REPUBLIKA.CO.ID, KOLOMBO — Pemerintahan di Sri Lanka mengembalikan praktik hukuman mati. Presiden Maithipala Sirisena, baru-baru ini mengaku telah merampungkan regulasi pencabutan maratorium hukuman mati di negerinya. Presiden, pun sudah menandatangani persetujuan eksekusi mati terhadap narapidana yang menjadi gembong peredaran narkoba.

“Saya telah menyetujui dan menandatangani eksekusi mati terhadap empat orang,” begitu kata Presiden Sirisena, seperti mengutip Aljazirah, Jumat (28/6).

Namun ia belum mau menyebutkan empat nama calon tereksekusi karena dikahwatirkan bakal terjadi kerusuhan di sejumlah penjara. Akan tetapi, praktik hukuman mati di Sri Lanka ini mengakhiri 42 tahun penghentian eksekusi mati terhadap pelaku kejahatan di negeri itu. 

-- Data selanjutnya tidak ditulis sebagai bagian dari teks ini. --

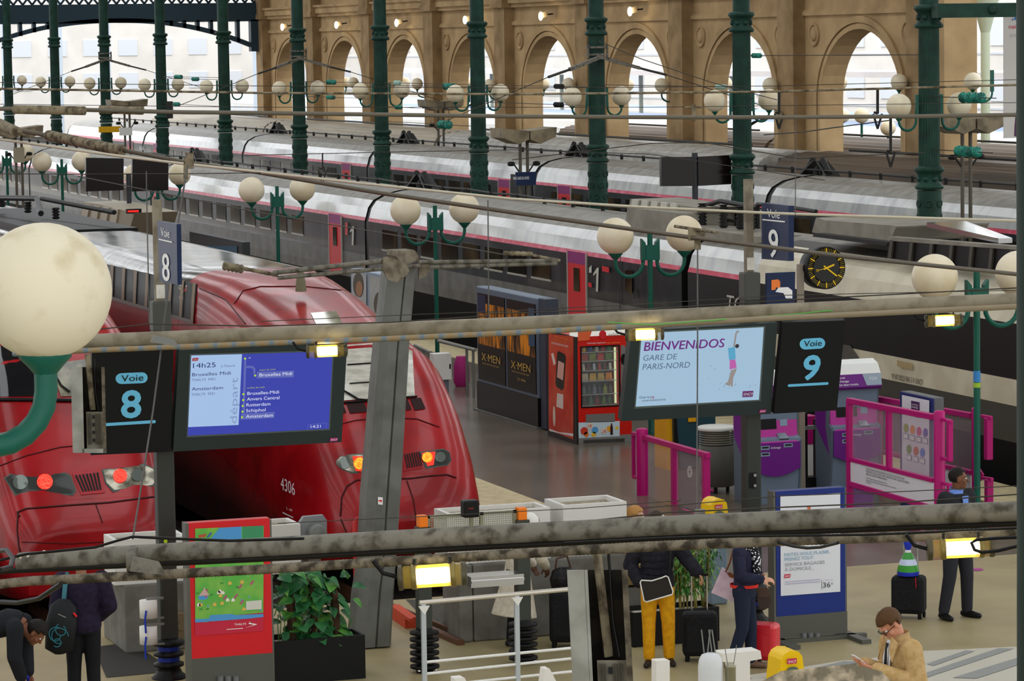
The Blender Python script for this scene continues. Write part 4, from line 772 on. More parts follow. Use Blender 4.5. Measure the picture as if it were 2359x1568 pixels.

Aljazirah melaporkan, Presiden Sirisena mengkhususkan pengembalian eksekusi mati hanya terhadap jenis kejahatan narkoba. Upaya mengeksekusi mati para narapidana dari gembong narkoba, sebetulnya presiden kampanyekan sejak Februari lalu. Presiden Sirisena mengakui pencabutan moratorium hukuman mati terhadap kejahatan narkoba meniru langkah Presiden Rodrigo Duterta di Filipina.

Sebelum 1975, Sri Lanka sebetulnya negara yang memberlakukan praktik hukuman mati terhadap dua kategori kejahatan luar biasa. Yakni pembunuhan, dan perkosaan. Pelaku kejahatan, akan digantung sampai nyawanya hilang. Namun pada 1976, negara itu menandatangani konvesi internasional tentang hak-hak sipil yang mengharuskan negara peratifikasi, membuang praktik hukuman mati terhadap semua jenis kejahatan.

Sri Lanka, mengubah pidana maksimal hukuman mati, menjadi penjara seumur hidup. Akan tetapi, dalam dua dekade terakhir, kejahatan di Sri Lanka menemui jenis baru. Yakni, meningkatnya penggunaan narkoba dan obat-obat terlarang.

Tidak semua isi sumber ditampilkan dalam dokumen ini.